Phyllis and little Margie followed me there, to spend whatever time they could with me. They lived in rented travel trailers. Several people in and around San Diego had bought old travel trailers and gone in the business of renting them, mainly, to the women who, like Phyllis were following their men.
It was sometimes a little confusing for me because when I got liberty and came home to the trailer, I might find that Phyllis had found a better trailer and had moved—sometimes to a different trailer park. But love conquers all and we made it work.
I have always admired the women who put up with a complete disruption of their lives just to get a little time with their man.
Phyllis was right there for me—whatever it took. And, I still thank her and love her for it.
Phyllis following me ended when I got shipped out. It came as a surprise and a shock to us both. With no notice at all, I was told, “Pack and get on the bus, you’re shipping out.” I had taken the car to the base, so I made arrangements with a friend to take the car to Phyllis and to tell her that I had been shipped out.
Both she and I thought that meant across the ocean to some far off place, so she packed and went home to my folk’s house in Altadena. She went to my folk’s house rather than her father’s house because he was still in the army, and he and Maxine were living in Washington DC.
My mother and father welcomed her. They really loved her.
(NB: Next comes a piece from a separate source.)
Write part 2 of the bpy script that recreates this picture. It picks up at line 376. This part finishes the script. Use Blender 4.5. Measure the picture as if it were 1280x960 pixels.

Well, my big ship out sort of fizzled. I was assigned to LSMR 405. This means Landing Ship Munitions Rockets. There were 18 of these ships built for the invasion of Japan, which was not going to happen now, so their weekly routine was: leave San Diego Bay Monday morning, cruise in formation and do maneuvers. Then go fire rockets at a firing range on San Clemente Island, and then back to San Diego Bay for the weekend.
Weekend liberty was easy for everyone but it didn’t do me much good with Phyllis gone. It was certain that I would be discharged soon, so we decided not to have her come back.
I was, I am, and I forever will be grateful for the loyalty that she showed by living this bumpy kind of life because of her love for me.